If the Fed is pumping dollars into the system, then the dollar drops against other currencies. And the value of items now take more dollars. Cheap dollars means more exports, and more money CONUS rather than OCONUS.

The price of oil is not linked so much, IMO, to the VALUE of the barrel but the number of dollars available to price the barrel.

And nothing really to bounce that against in a video or some other reference. Just an observation from the fox hole.
 
DT: For me the jury is out regarding the linkage between oil and SPX. I think US Markets have used both commodities and currency manipulation to move the markets over the past 6 or so months. The CB intervention has been obnoxious but I have to tell myself that they have a civilization to herd and need to be in the forefront at this time. I am starting to ponder possibilities about how NIRP could be useful if it worked to distribute wealth from the 1% to the masses in some fathomable way, with ZIRP for the 99% (so to speak. However, no idea how such a policy might work in a way that truly benefits the "many over the one" as Spock would say. But since the idea is basically contrary to my thinking I'm pretty sure it's a nothing burger. Still, the concept of achieving an economic balance is a macro issue and will require macro solution (whatever they might be).

FS
 
My GUESS for this month is sideways closing in the 2040-2050 range based on comparing similar wave patterns over the last year. I'm still waiting for the market to pullback to 2030-2040. I think we will have another leg up to 2090 somewhere after the first week. Today is a crawl up and the market may go to 2080 before it turns back again (by Wednesday) but I don't think this is the wave to waste an IFT on since I'd be chasing. Think we end the week down. Reading about the world markets over the weekend, it isn't surprising that oil producing nations had a good month with the rise in oil prices, while Japan took a bath. I expect some aggressive jawboning out the Fed later this week hence the downward pressure on equities.

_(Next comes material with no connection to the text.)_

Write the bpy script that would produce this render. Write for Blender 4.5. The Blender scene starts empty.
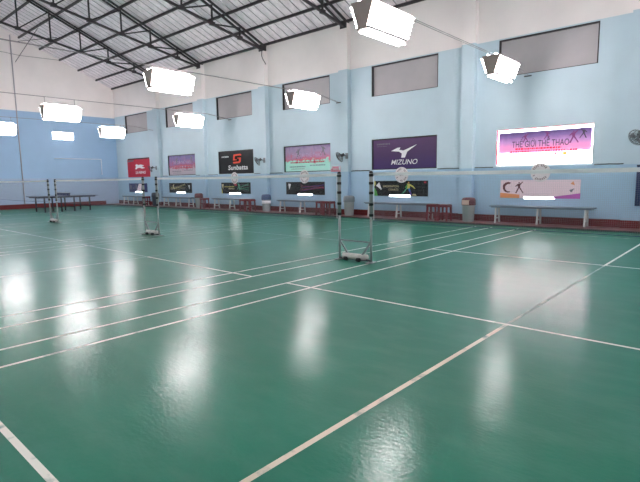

We'll see how it goes.

FS
 
In late April I was open to higher highs because we have had a HUGE expansion in service sector, jobs, labor market, discretionary income, savings, reducing of debt, business reduction in inventory and spending. Earnings have suffered but given the huge offset in domestic economy there was a buffer. The other side of the macro action were China and EU recessionary pressures and a deep correction in their markets causing disruption in energy and exports in US. But given the action of the CB's to keep the machine well oiled I was thinking we could still move up. I no longer think that will happen.

The TA data is now arguing otherwise. (See attached article) Current Point and Figure Counts

My current thinking is some downward action until there is additional consolidation before another rally. So effective tomorrow, 100% F Fund for me.